Khatib – Não. Este período específico (de tensões) faz parte do quadro mais amplo que começou em 7 de outubro com o ataque do Hamas a Israel.
Pouco depois desse ataque, o Hezbollah no Líbano, os Houthis no Iêmen e grupos apoiados pelo Irã na Síria e no Iraque também começaram a atacar Israel.
Portanto, trata-se de um contexto mais amplo que vai além deste conflito.
BBC News Mundo – Os Estados Unidos falam frequentemente em respeitar as leis e os sistemas jurídicos internacionais e, no entanto, Israel matou pessoas dentro de um consulado, com um ataque direto.
Khatib – Me parece que Israel planejou habilmente um ataque que poderia ser considerado como não tendo violado qualquer lei internacional, porque o edifício que atacaram supostamente não foi designado como território oficial iraniano.

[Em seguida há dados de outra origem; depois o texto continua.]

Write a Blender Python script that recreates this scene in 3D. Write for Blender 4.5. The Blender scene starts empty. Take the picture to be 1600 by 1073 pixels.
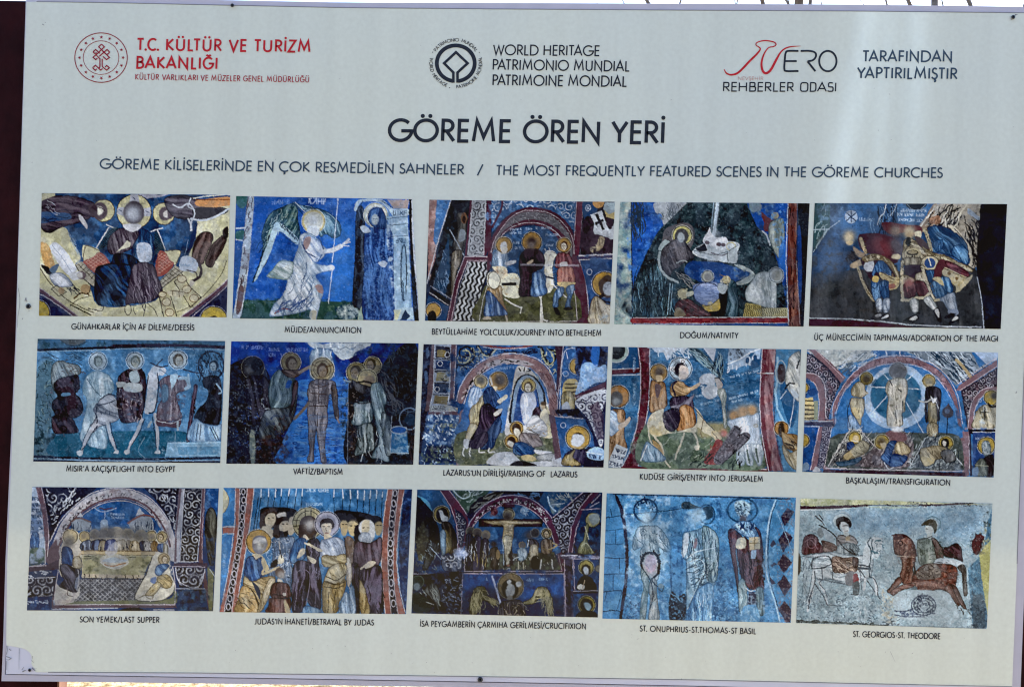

Essa foi a justificativa que eles deram.
Infelizmente, neste contexto da guerra no Oriente Médio e em outros conflitos em geral, tem havido interpretações muito criativas do direito internacional e das leis em matéria de direitos humanos, que permitiram que todos os agentes continuassem a fazer tudo o que queriam.
BBC News Mundo – O objetivo de alcançar algum tipo de estabilidade no Oriente Médio está mais distante agora do que nunca?

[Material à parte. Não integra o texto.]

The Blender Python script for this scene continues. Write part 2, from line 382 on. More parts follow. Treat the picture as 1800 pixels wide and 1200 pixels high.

Khatib – Completamente. Tanto a crise israel x palestina, um conflito que está em ebulição há décadas, como as intervenções do Irã que estão desestabilizando o Oriente Médio, mostram que o objetivo está mais distante.
Infelizmente, tanto o Reino Unido quanto os Estados Unidos e a Europa sempre ignoraram o papel desestabilizador do Irã porque se concentraram no programa nuclear iraniano. E agora estamos vendo as consequências de “fechar os olhos”.
E o mesmo aconteceu com o conflito nos territórios palestinos, que foi ignorado durante décadas sem que se tentasse encontrar uma solução.
Portanto, a única forma de estabilizar a região é tentar resolver estas duas questões em conjunto.